## Start DATASET CONTENT
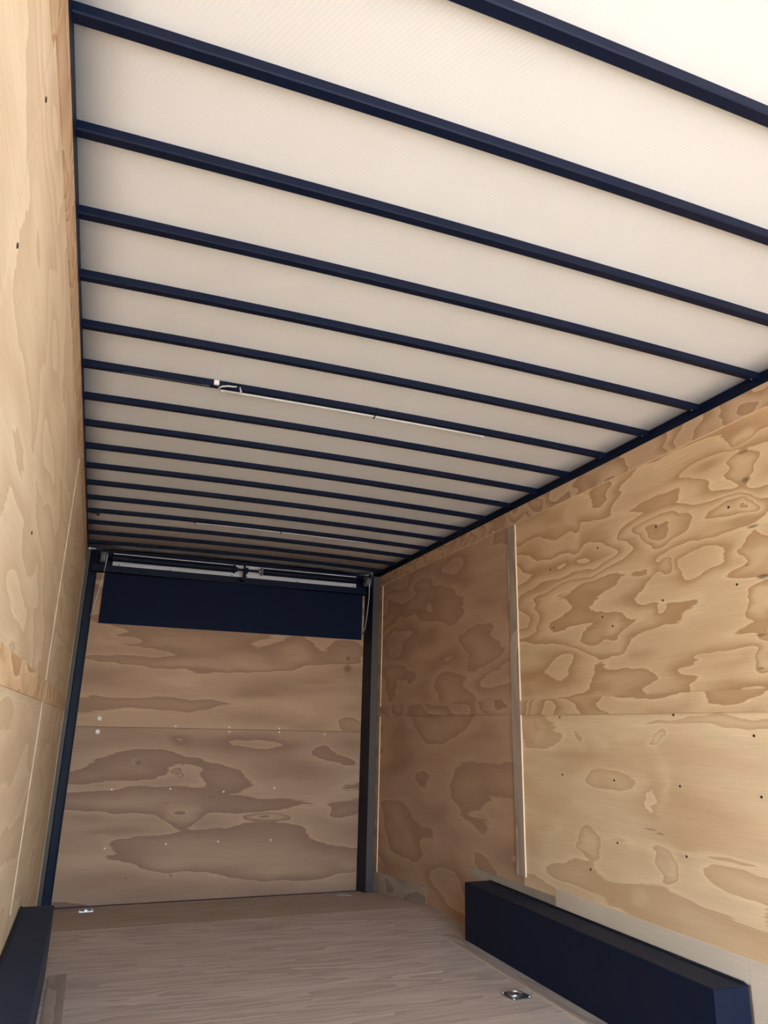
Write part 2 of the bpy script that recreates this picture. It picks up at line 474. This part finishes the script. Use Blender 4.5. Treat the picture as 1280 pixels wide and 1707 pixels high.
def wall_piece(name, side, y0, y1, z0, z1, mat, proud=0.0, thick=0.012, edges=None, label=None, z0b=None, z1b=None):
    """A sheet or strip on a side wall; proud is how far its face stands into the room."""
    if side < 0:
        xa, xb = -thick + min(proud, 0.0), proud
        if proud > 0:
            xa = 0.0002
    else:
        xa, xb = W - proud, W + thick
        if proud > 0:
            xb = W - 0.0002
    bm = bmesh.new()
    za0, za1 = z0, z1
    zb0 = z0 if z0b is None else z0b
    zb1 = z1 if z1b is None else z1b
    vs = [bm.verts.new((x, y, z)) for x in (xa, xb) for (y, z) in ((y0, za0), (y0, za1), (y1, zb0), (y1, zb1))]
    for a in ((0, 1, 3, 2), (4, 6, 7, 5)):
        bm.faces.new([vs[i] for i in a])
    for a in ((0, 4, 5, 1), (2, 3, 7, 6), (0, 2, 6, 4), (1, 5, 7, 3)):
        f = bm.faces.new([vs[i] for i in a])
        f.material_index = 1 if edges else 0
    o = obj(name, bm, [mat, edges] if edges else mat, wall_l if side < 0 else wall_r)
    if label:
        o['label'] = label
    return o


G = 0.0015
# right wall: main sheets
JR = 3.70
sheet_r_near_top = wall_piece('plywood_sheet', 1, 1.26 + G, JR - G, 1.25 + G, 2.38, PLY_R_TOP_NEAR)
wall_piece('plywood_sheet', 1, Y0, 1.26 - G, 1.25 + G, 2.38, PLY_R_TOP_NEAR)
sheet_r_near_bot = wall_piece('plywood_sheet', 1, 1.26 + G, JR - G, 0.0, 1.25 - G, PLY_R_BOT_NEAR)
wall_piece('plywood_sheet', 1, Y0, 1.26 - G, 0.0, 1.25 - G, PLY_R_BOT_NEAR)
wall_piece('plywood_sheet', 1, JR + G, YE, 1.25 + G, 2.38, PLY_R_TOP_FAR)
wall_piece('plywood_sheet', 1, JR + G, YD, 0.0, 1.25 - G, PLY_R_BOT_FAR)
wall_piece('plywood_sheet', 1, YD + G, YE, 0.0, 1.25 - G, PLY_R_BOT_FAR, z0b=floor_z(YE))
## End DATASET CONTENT
▶ [WRITTEN PROBLEM]:
Give the data again exactly as written, with all pictures left out.

▶ [OUTPUT BELOW]:
Write part 2 of the bpy script that recreates this picture. It picks up at line 474. This part finishes the script. Use Blender 4.5. Treat the picture as 1280 pixels wide and 1707 pixels high.
def wall_piece(name, side, y0, y1, z0, z1, mat, proud=0.0, thick=0.012, edges=None, label=None, z0b=None, z1b=None):
    """A sheet or strip on a side wall; proud is how far its face stands into the room."""
    if side < 0:
        xa, xb = -thick + min(proud, 0.0), proud
        if proud > 0:
            xa = 0.0002
    else:
        xa, xb = W - proud, W + thick
        if proud > 0:
            xb = W - 0.0002
    bm = bmesh.new()
    za0, za1 = z0, z1
    zb0 = z0 if z0b is None else z0b
    zb1 = z1 if z1b is None else z1b
    vs = [bm.verts.new((x, y, z)) for x in (xa, xb) for (y, z) in ((y0, za0), (y0, za1), (y1, zb0), (y1, zb1))]
    for a in ((0, 1, 3, 2), (4, 6, 7, 5)):
        bm.faces.new([vs[i] for i in a])
    for a in ((0, 4, 5, 1), (2, 3, 7, 6), (0, 2, 6, 4), (1, 5, 7, 3)):
        f = bm.faces.new([vs[i] for i in a])
        f.material_index = 1 if edges else 0
    o = obj(name, bm, [mat, edges] if edges else mat, wall_l if side < 0 else wall_r)
    if label:
        o['label'] = label
    return o


G = 0.0015
# right wall: main sheets
JR = 3.70
sheet_r_near_top = wall_piece('plywood_sheet', 1, 1.26 + G, JR - G, 1.25 + G, 2.38, PLY_R_TOP_NEAR)
wall_piece('plywood_sheet', 1, Y0, 1.26 - G, 1.25 + G, 2.38, PLY_R_TOP_NEAR)
sheet_r_near_bot = wall_piece('plywood_sheet', 1, 1.26 + G, JR - G, 0.0, 1.25 - G, PLY_R_BOT_NEAR)
wall_piece('plywood_sheet', 1, Y0, 1.26 - G, 0.0, 1.25 - G, PLY_R_BOT_NEAR)
wall_piece('plywood_sheet', 1, JR + G, YE, 1.25 + G, 2.38, PLY_R_TOP_FAR)
wall_piece('plywood_sheet', 1, JR + G, YD, 0.0, 1.25 - G, PLY_R_BOT_FAR)
wall_piece('plywood_sheet', 1, YD + G, YE, 0.0, 1.25 - G, PLY_R_BOT_FAR, z0b=floor_z(YE))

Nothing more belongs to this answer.